For this reason, from the perspective of the practitioner, I felt the critique of synchronicity in “Against Synaesthetics” was the most relevant part of the book. The concepts therein can operate as a tool for thinking about the relationship between sound and light within the context of an art work. By way of example, I happened to be preparing a sound installation for an exhibition (Translating Ambiance) that included sound and light, while I was reading Cox’s reflections on synchronicity. My simultaneous reading of this chapter catalyzed some conversation with my collaborator that eventually changed the nature of the work. The discussion concerned a choice as to whether we would synchronize our voltage responsive lights with the installation’s hydrophonic river recordings, or connect the lights to a live microphone feed of an adjacent arterial road. The point being that Cox’s arguments against synesthesia encouraged us to pursue further experimentations, which led to a more compelling work. 
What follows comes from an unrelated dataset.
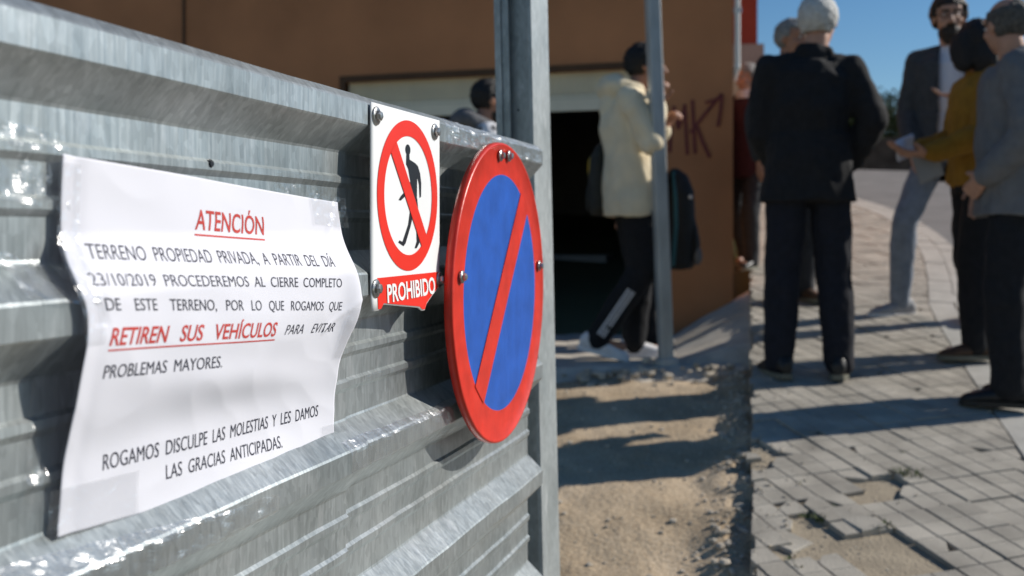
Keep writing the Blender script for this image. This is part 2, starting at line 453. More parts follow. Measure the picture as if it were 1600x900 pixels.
def pad(mb, c, su, sv, lift, tilt, thick=.045, ch=.003, cut=0, edges=False):
    """one bevelled block; c on the plane"""
    u = (tu + up_n * tilt[0]); v = (tv + up_n * tilt[1])
    def P(a, b, h): return Vector((c.x, c.y, pave_z(c.y))) + Vector((tu.x, tu.y, SL * tu.y)) * a + Vector((tv.x, tv.y, SL * tv.y)) * b + up_n * (h + tilt[0] * a + tilt[1] * b)
    poly = [(-su, -sv), (su, -sv), (su, sv), (-su, sv)]
    if cut:
        k = cut - 1; q = poly[k]; p_ = poly[k - 1]; n_ = poly[(k + 1) % 4]
        f1, f2 = .35 + .4 * rnd.random(), .35 + .4 * rnd.random()
        a = (q[0] + (p_[0] - q[0]) * f1, q[1] + (p_[1] - q[1]) * f1); b = (q[0] + (n_[0] - q[0]) * f2, q[1] + (n_[1] - q[1]) * f2)
        poly = poly[:k] + [a, b] + poly[k + 1:]
    def clip(pl_, f_):
        o_ = []
        for i in range(len(pl_)):
            p_, q_ = pl_[i], pl_[(i + 1) % len(pl_)]; fp, fq = f_(*p_), f_(*q_)
            if fp >= 0: o_.append(p_)
            if (fp >= 0) != (fq >= 0):
                t_ = fp / (fp - fq); o_.append((p_[0] + (q_[0] - p_[0]) * t_, p_[1] + (q_[1] - p_[1]) * t_))
        return o_
    def xy(a, b): return c.x + tu.x * a + tv.x * b, c.y + tu.y * a + tv.y * b
    jag = .030 * noise.noise(Vector((c.x * 9, c.y * 9, 2)))
    if edges:
        poly = clip(poly, lambda a, b: xy(a, b)[0] - .2325 * xy(a, b)[1] - .006 - jag)
        if len(poly) > 2: poly = clip(poly, lambda a, b: kerb_x(xy(a, b)[1]) - .006 - xy(a, b)[0])
        if len(poly) < 3: return
        ar = abs(sum(poly[i - 1][0] * poly[i][1] - poly[i][0] * poly[i - 1][1] for i in range(len(poly)))) / 2
        if ar < .0006: return
    n_ = len(poly)
    vs = []
    ma, mb_ = sum(p_[0] for p_ in poly) / n_, sum(p_[1] for p_ in poly) / n_
    for (a, b) in poly: vs.append(P(a, b, lift - thick))
    for (a, b) in poly: vs.append(P(a, b, lift - ch))
    for (a, b) in poly: vs.append(P(ma + (a - ma) * (1 - ch / su), mb_ + (b - mb_) * (1 - ch / sv), lift))
    fs = []
    for r_ in (0, 1):
        for i in range(n_):
            j = (i + 1) % n_
            fs.append((r_ * n_ + i, r_ * n_ + j, (r_ + 1) * n_ + j, (r_ + 1) * n_ + i))
    fs.append(tuple(2 * n_ + i for i in range(n_))); fs.append(tuple(reversed(range(n_))))
    mb.add(vs, fs)
mb = MB(); T = .176
for i in range(-34, 70):
    for j in range(0, 110):
        c0 = tu * (i * T) + tv * (j * T)
        if not (1.3 < c0.y < 13.0): continue
        if c0.x < .2325 * c0.y - .15 or c0.x > kerb_x(c0.y) + .15: continue
        near = c0.y < 7.5
        lift = rnd.uniform(-.0035, .003); tl = (rnd.uniform(-.016, .016), rnd.uniform(-.016, .016))
        for a in (-1, 1):
            for b in (-1, 1):
                c = c0 + tu * (a * .0434) + tv * (b * .0432)
                if c.x < .2325 * c.y - .07 or c.x > kerb_x(c.y) + .07: continue
                if c.y > 2.3 and any(inside(h, c) for h in HG): continue
                cut = 0
                if c.y > 2.3 and rnd.random() < .5 and any(inside(h, c + Vector((dx, dy, 0))) for h in HG for dx, dy in ((.08, 0), (-.08, 0), (0, .08), (0, -.08))): cut = rnd.randint(1, 4)
                if near and rnd.random() < .05: cut = rnd.randint(1, 4)
                pad(mb, c, .0422, .0427, lift + tl[0] * a * .044 + tl[1] * b * .044 + rnd.uniform(-.001, .001), tl, .05, .002, cut, True)
pv = mb.build('pavement', M['paver'], fix=True)
tag(pv, kind='structure')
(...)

Of course, trained philosophers might engage with this book quite differently. Perhaps for them the book is a necessary way to give sound studies a serious voice within the academic world – and if that is the case, surely Cox’s fastidious research and clear genealogies will be relevant to such discourses. However, I for one hope sound studies will maintain its spirit of experimentation, divergence, and openness. If the sonic flux concept can preserve its mutability and ambiguity rather than becoming a canon of philosophical discourse I believe it can retain its place as a tool for the minor sciences (qua creative practice).